La carne corruptible y el escamoteo semántico

Llegados a éste punto, el autor comienza a exponer la posibilidad de sostener la formulación tradicional de la resurrección: Si tenemos carne en este mundo y en esta vida, es posible también que la tengamos en el otro mundo y en la otra vida. Sólo hay que revisar el concepto de “carne”.

La carne mundana envejece y se desgasta, es corruptible. Se abandona definitivamente con la muerte. Pero hay una segunda carne que el autor llama «miembros vivientes» (y hete aquí el escamoteo semántico anunciado en el título) y que no está sujeta a la corrupción: « ¡Que nadie dude de esto!
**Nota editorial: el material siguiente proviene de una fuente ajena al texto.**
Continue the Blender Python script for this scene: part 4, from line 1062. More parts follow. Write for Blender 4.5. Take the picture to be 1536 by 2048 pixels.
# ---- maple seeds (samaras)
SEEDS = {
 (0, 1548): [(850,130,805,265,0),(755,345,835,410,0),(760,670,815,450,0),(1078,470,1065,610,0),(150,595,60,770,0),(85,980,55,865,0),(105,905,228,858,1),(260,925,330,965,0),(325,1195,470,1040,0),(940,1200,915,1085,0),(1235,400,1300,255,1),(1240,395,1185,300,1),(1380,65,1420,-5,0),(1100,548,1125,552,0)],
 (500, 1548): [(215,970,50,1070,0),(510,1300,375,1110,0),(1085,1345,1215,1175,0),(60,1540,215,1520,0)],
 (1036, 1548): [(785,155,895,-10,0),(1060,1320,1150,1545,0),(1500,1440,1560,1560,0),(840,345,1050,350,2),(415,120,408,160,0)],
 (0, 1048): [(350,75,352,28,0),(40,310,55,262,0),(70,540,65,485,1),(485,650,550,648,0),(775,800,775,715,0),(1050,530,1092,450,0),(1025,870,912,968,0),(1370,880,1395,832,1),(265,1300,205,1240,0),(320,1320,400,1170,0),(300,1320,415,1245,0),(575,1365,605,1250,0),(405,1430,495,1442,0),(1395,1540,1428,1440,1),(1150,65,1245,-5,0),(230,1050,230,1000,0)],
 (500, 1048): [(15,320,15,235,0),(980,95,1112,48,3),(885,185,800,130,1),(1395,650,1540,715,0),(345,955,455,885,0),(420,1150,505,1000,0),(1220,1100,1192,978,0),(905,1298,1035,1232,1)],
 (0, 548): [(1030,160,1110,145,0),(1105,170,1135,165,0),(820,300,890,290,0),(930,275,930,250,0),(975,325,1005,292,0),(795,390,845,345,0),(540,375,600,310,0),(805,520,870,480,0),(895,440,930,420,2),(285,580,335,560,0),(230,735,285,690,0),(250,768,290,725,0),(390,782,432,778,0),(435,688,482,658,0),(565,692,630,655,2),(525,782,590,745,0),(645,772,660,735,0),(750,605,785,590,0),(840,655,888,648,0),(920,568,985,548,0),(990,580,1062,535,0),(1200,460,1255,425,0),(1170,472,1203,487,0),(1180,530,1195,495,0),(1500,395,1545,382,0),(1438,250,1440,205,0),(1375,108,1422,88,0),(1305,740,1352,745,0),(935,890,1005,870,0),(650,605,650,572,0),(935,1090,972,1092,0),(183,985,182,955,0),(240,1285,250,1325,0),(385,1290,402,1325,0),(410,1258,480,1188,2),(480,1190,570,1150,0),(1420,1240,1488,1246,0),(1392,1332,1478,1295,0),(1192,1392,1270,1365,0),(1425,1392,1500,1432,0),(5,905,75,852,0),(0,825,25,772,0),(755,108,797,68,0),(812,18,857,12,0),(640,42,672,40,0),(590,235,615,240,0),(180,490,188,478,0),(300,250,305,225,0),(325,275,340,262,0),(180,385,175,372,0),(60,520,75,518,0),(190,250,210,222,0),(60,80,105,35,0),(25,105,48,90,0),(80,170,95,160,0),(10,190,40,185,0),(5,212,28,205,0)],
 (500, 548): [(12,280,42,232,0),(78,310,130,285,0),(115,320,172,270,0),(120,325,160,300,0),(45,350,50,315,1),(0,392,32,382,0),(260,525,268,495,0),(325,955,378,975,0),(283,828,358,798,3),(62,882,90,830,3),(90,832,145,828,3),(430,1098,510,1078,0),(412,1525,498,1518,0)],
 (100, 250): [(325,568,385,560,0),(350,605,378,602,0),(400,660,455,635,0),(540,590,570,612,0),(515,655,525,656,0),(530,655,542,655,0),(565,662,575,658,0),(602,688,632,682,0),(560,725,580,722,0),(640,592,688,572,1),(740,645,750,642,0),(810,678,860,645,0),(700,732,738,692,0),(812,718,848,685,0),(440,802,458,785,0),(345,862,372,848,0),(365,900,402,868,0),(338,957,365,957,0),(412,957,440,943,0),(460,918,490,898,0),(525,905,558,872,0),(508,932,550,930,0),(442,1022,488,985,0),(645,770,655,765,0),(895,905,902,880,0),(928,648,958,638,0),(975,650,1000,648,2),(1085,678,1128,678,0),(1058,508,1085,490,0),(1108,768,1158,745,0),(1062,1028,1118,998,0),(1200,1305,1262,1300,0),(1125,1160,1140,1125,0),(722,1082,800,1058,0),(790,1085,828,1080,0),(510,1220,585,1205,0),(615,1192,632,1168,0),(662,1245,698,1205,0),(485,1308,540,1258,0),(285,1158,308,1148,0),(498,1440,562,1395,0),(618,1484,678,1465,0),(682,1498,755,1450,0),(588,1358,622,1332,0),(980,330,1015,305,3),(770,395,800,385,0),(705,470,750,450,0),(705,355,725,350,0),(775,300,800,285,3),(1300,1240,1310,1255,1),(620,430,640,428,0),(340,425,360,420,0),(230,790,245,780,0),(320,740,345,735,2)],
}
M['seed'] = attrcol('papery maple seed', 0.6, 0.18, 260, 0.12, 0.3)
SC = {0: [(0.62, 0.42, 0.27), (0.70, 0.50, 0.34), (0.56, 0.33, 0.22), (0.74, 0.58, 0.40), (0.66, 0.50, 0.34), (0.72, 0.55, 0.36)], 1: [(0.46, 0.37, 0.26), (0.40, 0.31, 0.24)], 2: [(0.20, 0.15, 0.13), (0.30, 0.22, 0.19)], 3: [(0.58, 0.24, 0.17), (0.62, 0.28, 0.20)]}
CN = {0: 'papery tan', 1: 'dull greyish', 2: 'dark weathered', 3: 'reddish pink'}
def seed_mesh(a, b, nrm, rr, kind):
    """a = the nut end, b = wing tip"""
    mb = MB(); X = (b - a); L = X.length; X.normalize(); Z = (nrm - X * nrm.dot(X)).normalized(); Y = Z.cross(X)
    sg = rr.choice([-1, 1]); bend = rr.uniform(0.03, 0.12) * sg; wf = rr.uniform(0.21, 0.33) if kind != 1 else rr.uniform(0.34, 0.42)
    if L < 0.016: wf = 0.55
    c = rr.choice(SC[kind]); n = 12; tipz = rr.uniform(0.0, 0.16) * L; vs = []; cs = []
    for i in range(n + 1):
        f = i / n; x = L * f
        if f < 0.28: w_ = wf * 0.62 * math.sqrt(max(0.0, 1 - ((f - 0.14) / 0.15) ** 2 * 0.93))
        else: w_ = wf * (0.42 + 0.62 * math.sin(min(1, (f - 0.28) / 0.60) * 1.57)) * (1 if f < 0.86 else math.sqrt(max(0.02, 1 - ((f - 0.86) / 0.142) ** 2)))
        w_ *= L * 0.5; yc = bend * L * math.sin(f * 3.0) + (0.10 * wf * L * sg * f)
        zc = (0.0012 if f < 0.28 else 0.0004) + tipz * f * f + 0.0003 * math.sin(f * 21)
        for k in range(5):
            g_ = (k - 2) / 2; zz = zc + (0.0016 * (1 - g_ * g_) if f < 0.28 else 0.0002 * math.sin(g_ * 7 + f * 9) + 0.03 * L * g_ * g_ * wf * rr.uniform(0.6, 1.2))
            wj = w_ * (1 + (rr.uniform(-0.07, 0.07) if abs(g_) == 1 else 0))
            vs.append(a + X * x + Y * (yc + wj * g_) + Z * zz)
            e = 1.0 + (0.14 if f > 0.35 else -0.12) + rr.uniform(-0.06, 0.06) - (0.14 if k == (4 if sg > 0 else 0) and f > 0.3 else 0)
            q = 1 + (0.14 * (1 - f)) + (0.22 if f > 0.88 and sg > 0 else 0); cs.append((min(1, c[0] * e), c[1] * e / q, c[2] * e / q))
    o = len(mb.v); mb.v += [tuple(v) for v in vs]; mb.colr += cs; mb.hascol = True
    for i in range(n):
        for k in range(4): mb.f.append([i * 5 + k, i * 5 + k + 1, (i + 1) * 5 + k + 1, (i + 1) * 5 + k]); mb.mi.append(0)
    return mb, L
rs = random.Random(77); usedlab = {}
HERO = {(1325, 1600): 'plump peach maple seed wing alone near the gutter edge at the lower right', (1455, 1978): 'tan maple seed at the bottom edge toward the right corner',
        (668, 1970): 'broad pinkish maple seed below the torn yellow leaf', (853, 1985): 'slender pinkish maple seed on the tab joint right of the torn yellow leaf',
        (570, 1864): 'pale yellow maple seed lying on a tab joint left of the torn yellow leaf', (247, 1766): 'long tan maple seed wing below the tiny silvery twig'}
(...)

Por tanto, los miembros visibles, que están muertos, no serán salvados, pues (sólo) los miembros vivientes que están en ellos van a resucitar». Esta carne interior (los miembros vivientes) a la carne corruptible (los miembros visibles) es su sustento vital. Se trata en esencia del pensamiento y el intelecto humanos: «El pensamiento de los que están salvados no perecerá. El intelecto de los que lo conocieron no perecerá» (46, 22-24). Es decir, la «carne incorruptible» no es otra cosa que el alma, por eso vivirá. Igual que en Platón. El maestro gnóstico que escribe ha realizado una síntesis entre la creencia tradicional judaica en la resurrección y la creencia popular helenista en la inmortalidad del alma. Así, como por un acto de prestidigitación intelectual bastante chapucero aunque simpático, la resurrección de la carne y la inmortalidad del alma coinciden.

Felices pascuas.

Fuentes

  • Francisco García Bazán, La gnosis eterna. Antología de textos gnósticos griegos, latinos y coptos I, Editorial Trotta / Edicions de la Universitat de Barcelona, Madrid-Barcelona, 2003.
  • Antonio Piñero, Francisco García Bazán, José Montserrat Torrents (editores), Textos gnósticos. Biblioteca de Nag Hammadi III, Editorial Trotta, Madrid, 2009.